_SHORT PROBLEM_.
Output the data exactly, with every line intact.

_COLLECTED DATA_.

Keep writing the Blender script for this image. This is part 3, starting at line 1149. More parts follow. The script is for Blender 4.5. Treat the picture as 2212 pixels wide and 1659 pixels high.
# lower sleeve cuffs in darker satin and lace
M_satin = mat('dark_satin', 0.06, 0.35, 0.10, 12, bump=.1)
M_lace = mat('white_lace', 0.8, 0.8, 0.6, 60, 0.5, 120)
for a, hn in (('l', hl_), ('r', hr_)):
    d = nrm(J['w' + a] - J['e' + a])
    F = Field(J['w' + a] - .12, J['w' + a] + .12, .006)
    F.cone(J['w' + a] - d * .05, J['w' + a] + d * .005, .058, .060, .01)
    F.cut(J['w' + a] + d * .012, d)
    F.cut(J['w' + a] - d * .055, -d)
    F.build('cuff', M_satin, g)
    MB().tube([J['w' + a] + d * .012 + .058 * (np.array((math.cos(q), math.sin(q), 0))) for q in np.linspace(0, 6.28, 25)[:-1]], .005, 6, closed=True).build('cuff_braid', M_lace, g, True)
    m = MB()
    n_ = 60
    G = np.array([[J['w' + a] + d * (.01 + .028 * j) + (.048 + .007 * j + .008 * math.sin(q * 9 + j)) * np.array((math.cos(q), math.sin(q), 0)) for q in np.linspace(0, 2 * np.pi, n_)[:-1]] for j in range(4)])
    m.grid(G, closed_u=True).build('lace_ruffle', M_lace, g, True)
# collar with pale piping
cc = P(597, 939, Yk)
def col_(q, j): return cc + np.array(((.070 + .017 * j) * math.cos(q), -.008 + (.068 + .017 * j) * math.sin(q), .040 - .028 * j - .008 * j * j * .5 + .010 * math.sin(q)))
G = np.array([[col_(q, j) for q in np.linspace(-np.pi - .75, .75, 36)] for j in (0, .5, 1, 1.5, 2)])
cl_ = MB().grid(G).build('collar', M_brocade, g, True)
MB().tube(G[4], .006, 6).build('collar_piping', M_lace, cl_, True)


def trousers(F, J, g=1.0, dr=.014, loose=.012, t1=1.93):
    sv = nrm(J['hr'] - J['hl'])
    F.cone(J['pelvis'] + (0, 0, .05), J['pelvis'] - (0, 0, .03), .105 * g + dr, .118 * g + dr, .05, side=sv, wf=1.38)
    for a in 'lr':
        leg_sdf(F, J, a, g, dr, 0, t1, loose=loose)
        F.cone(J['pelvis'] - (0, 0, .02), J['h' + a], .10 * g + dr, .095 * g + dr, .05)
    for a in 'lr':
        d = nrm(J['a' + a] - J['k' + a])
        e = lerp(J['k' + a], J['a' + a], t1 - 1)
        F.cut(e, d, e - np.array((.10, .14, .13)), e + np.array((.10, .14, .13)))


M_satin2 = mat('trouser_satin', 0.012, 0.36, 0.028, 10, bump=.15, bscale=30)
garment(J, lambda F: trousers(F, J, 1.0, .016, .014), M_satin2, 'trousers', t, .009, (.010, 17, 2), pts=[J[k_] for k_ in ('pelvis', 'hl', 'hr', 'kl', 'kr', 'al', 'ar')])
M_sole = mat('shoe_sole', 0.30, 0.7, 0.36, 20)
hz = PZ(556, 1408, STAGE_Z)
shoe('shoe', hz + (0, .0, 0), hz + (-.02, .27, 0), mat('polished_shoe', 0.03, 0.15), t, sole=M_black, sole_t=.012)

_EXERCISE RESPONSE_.
Keep writing the Blender script for this image. This is part 3, starting at line 1149. More parts follow. The script is for Blender 4.5. Treat the picture as 2212 pixels wide and 1659 pixels high.
# lower sleeve cuffs in darker satin and lace
M_satin = mat('dark_satin', 0.06, 0.35, 0.10, 12, bump=.1)
M_lace = mat('white_lace', 0.8, 0.8, 0.6, 60, 0.5, 120)
for a, hn in (('l', hl_), ('r', hr_)):
    d = nrm(J['w' + a] - J['e' + a])
    F = Field(J['w' + a] - .12, J['w' + a] + .12, .006)
    F.cone(J['w' + a] - d * .05, J['w' + a] + d * .005, .058, .060, .01)
    F.cut(J['w' + a] + d * .012, d)
    F.cut(J['w' + a] - d * .055, -d)
    F.build('cuff', M_satin, g)
    MB().tube([J['w' + a] + d * .012 + .058 * (np.array((math.cos(q), math.sin(q), 0))) for q in np.linspace(0, 6.28, 25)[:-1]], .005, 6, closed=True).build('cuff_braid', M_lace, g, True)
    m = MB()
    n_ = 60
    G = np.array([[J['w' + a] + d * (.01 + .028 * j) + (.048 + .007 * j + .008 * math.sin(q * 9 + j)) * np.array((math.cos(q), math.sin(q), 0)) for q in np.linspace(0, 2 * np.pi, n_)[:-1]] for j in range(4)])
    m.grid(G, closed_u=True).build('lace_ruffle', M_lace, g, True)
# collar with pale piping
cc = P(597, 939, Yk)
def col_(q, j): return cc + np.array(((.070 + .017 * j) * math.cos(q), -.008 + (.068 + .017 * j) * math.sin(q), .040 - .028 * j - .008 * j * j * .5 + .010 * math.sin(q)))
G = np.array([[col_(q, j) for q in np.linspace(-np.pi - .75, .75, 36)] for j in (0, .5, 1, 1.5, 2)])
cl_ = MB().grid(G).build('collar', M_brocade, g, True)
MB().tube(G[4], .006, 6).build('collar_piping', M_lace, cl_, True)


def trousers(F, J, g=1.0, dr=.014, loose=.012, t1=1.93):
    sv = nrm(J['hr'] - J['hl'])
    F.cone(J['pelvis'] + (0, 0, .05), J['pelvis'] - (0, 0, .03), .105 * g + dr, .118 * g + dr, .05, side=sv, wf=1.38)
    for a in 'lr':
        leg_sdf(F, J, a, g, dr, 0, t1, loose=loose)
        F.cone(J['pelvis'] - (0, 0, .02), J['h' + a], .10 * g + dr, .095 * g + dr, .05)
    for a in 'lr':
        d = nrm(J['a' + a] - J['k' + a])
        e = lerp(J['k' + a], J['a' + a], t1 - 1)
        F.cut(e, d, e - np.array((.10, .14, .13)), e + np.array((.10, .14, .13)))


M_satin2 = mat('trouser_satin', 0.012, 0.36, 0.028, 10, bump=.15, bscale=30)
garment(J, lambda F: trousers(F, J, 1.0, .016, .014), M_satin2, 'trousers', t, .009, (.010, 17, 2), pts=[J[k_] for k_ in ('pelvis', 'hl', 'hr', 'kl', 'kr', 'al', 'ar')])
M_sole = mat('shoe_sole', 0.30, 0.7, 0.36, 20)
hz = PZ(556, 1408, STAGE_Z)
shoe('shoe', hz + (0, .0, 0), hz + (-.02, .27, 0), mat('polished_shoe', 0.03, 0.15), t, sole=M_black, sole_t=.012)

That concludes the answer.